Attacks by the Central Powers on Russia were resumed in the autumn of 1916. By the end of the war it was estimated that the Russian Army had lost another million men. The failed Russian Kerenski Offensive in July, 1917, broke both the army and the will of the government. The October Revolution brought Lenin to power in Russia. The Bolshevik government immediately entered into negotiations and fighting on the Eastern Front officially ended on 16th December, 1917.

Primary Sources

(1) In 1915 Hamilton Fyfe began reporting the war on the Eastern Front for the Daily Mail.

Brussilov was the ablest of the army-group commanders. His front was in good order. For that reason we were sent to it. The impression I got in April was the Russian troops, all the men and most of the officers, were magnificent material who were being wasted because of the incompetence, intrigues, and corruption of the men who governed the country.

In June Brussilov's advance showed what they could do, when they were furnished with sufficient weapons and ammunition. But that effort was wasted, too, for want of other blows to supplement it, for want of any definite plan of campaign.

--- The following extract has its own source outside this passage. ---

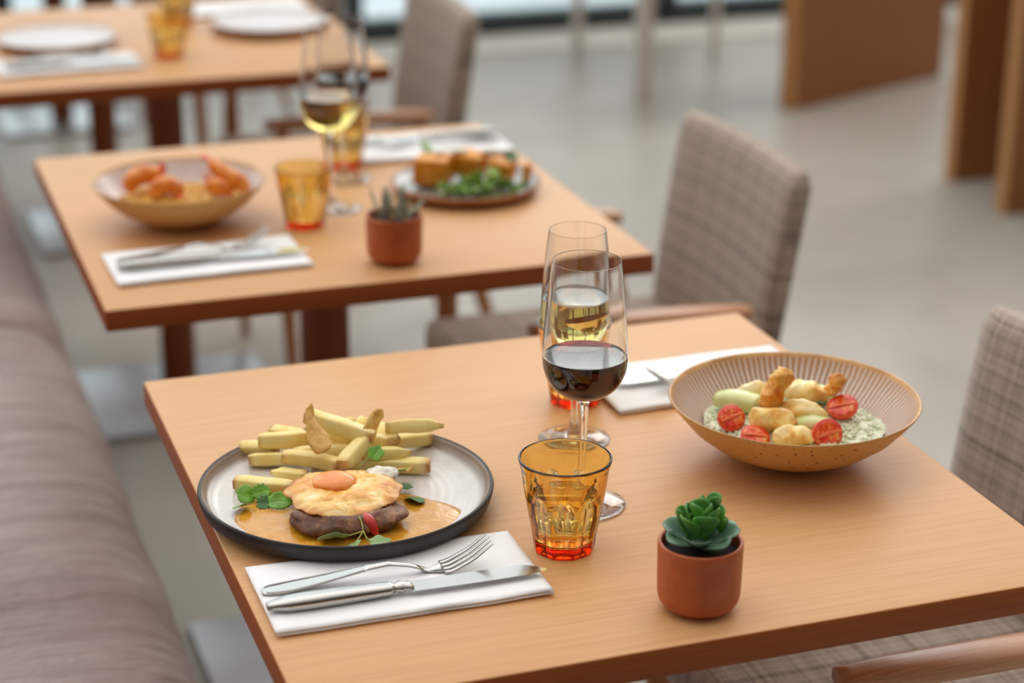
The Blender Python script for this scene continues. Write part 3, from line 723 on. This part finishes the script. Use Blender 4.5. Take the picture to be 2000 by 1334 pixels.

The Russian officers, brutal as they often were to their men (many of them scarcely considered privates to be human), were as a rule friendly and helpful to us. They showed us all we wanted to see. They always cheerfully provided for Arthur Ransome (a fellow journalist), who could not ride owing to some disablement, a cart to get about in.

(2) Arthur Ransome reported the war on the Eastern Front for the Daily News and the Observer.

It was March 1916 before I was given my first limited permission to visit the Russian front as a war correspondent. We went to Kiev and thence to the South Western Army Headquarters at Berditchev, where we met for the first time General Brusilov, the smartest-uniformed and most elegant of all Russian generals, later to be famous for his break-through in the west, and for the disasters his armies suffered in retreat.

I remember interminable driving in vehicles of all kinds along roads that war had widened from narrow cart-tracks to broad highways half a mile wife. Drivers had moved out of the original road to ground on either side of it not yet churned to mud. As each new strip turned to a bog, the drivers steered just outside it, so that in many places two carts meeting each other going in opposite directions would be out of shouting distance.

I saw a great deal of that long-drawn out front and of the men who, ill-armed, ill-supplied, were holding it against an enemy who, even in his anxiety to fight was no greater than the Russian's, was infinitely better equipped. I came back to Petrograd full of admiration for the Russian soldiers who were holding the front without enough weapons to go round.

(3) John Reed, The War in Eastern Europe (1916)

Slowly we drew near the leisurely sound of the cannon, that defined itself sharply out of the all-echoing thunder audible at Novo Sielitza. And topping a steep hill crowned with a straggling thatched village, we came in sight of the batteries. They lay on the hither side of an immense rolling hill, where a red gash in the fields dribbled along for miles. At intervals of half a minute a gun spat heavily; but you could see neither smoke nor flame - only minute figures running about, stiffening, and again springing to life. A twanging drone as the shell soared - and then on the leafy hills across the river puffs of smoke unfolding.

In the very field of the artillery, peasants were calmly ploughing with oxen, and in front of the roaring guns a boy in white linen drove cattle over the hill toward the pasture along the river. We met long-haired farmers, with orange poppies in their hats, unconcernedly driving to town. Eastward the world rolled up in another slow hill that bore curved fields of young wheat, running in great waves before the wind. Its crest was torn and scarred with mighty excavations, where multitudinous tiny men swarmed over new trenches and barbed-wire tangles. This was the second-line position preparing for a retreat that was sure to come.